Growing up, it seemed as though everyone and their brother played some sort of musical instrument. Following in my grandfather’s footsteps, my father, Richard Melancon, began his music career at an early age. He played guitar, mandolin and later pedal steel guitar in various country and western bands that played up and down the bayou. People still stop and tell me what a fine player he was in his day. I can remember when I was barely big enough to strap a guitar around my shoulder he’d take me to special gigs and let me get on stage with him. I was so fired up, strumming away with a smile from ear to ear, unplugged of course, but none the less digging every second. As I got older and could sort of play some tunes, my dad would let me plug-in and play with the band. Soon, I was playing “Johnny B. Goode” and other tunes along that same vein. Well, it wasn’t long before I wanted to play rock and roll! I remember seeing Z.Z. Top at a local club before their first album was released. That was all it took, I was hooked.

My dad bought me a Les Paul copy and some friends and I started a band. I must have been 12 or 13 at the time. I don’t think we even had a name but we thought we were something. Our repetoire was limited, if you didn?t like Z. Z. Top you were out of luck. At about this time, I started working summers laying brick with my uncle. After about two summers, I saved enough money to buy a real guitar – a used Les Paul. I worked one more summer to save money for an amp and then my bricklaying days were over, I had to protect those fingers. Our band was really happening, or so we thought. We weren’t old enough to play the local bars in town but whenever someone threw a party, we played it. I still get people, some twenty-five years later that remember some of those parties. That Les Paul did well for me until I had a bass playing buddy that loaned me his double cut-away, 3 single coil guitar.

It took a little while to get used to the feel of a Strat, but once I did I was hooked – the sound and feel of that particular Strat has had a big influence on the guitars we build today. After graduating from high school in 1978, I decided to chase my dream of becoming a full-time musician and hit the road. I joined a band and we traveled through out the US opening for national acts and were on the verge of signing a record deal with Atlantic Records but the rigors of the road took its toll and the band split up before anything materialized. After becoming burnt out from the traveling I began doing some studio work in many surrounding studios. This is what eventually fueled my need for a guitar that would do more than what the bigger manufacturers were offering. While doing studio work I also began repairing guitars for the music stores in the area. This gave me a first-hand look at what other players were looking for in a guitar as well.

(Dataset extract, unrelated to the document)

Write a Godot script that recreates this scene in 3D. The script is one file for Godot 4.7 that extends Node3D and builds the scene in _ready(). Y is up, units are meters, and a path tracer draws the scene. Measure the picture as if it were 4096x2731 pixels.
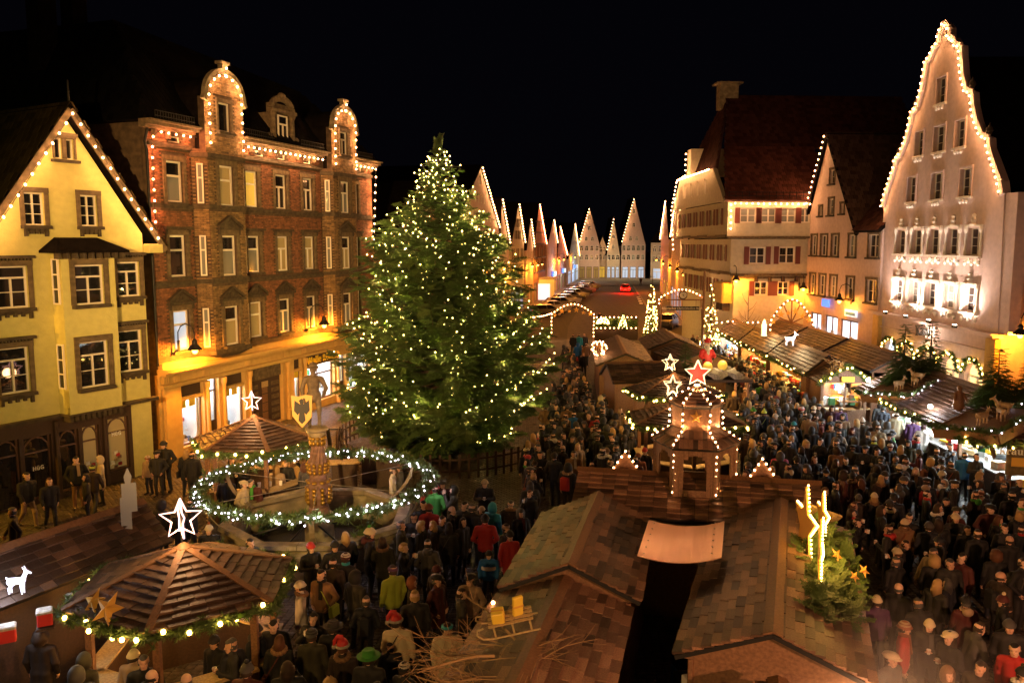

I noticed what made a good guitar and what were some of the things that gave problems. At this time there were only a handful of custom guitar builders and I contacted one of them about building the ultimate guitar for me. The problem I ran into was that it would be at least a year before I would see the guitar. Well, I couldn’t wait that long and had the bright idea that I would try and build the guitar myself. Starting off in this endeavor, I ordered a body and neck from an after-market guitar parts manufacturer along with the electronics and hardware I wanted. In about two months I had the guitar that suited my needs. At this time I was sitting-in with various local bands on the weekends and the second time I had taken this guitar to a gig, someone offered to buy it from me. Of course I told him I was not interested, but he persisted and called again about a week later. I told him to give me a week to think about it. After thinking about the fun and pleasure I had constructing the guitar, I decided to sell it and build another. As often happens, one thing led to another and before long I had all of the local guitar players calling me to build their dream guitars for them. As I built more and more guitars, it made sense to acquire more sophisticated tools that would allow me to efficiently build the bodies and necks from scratch.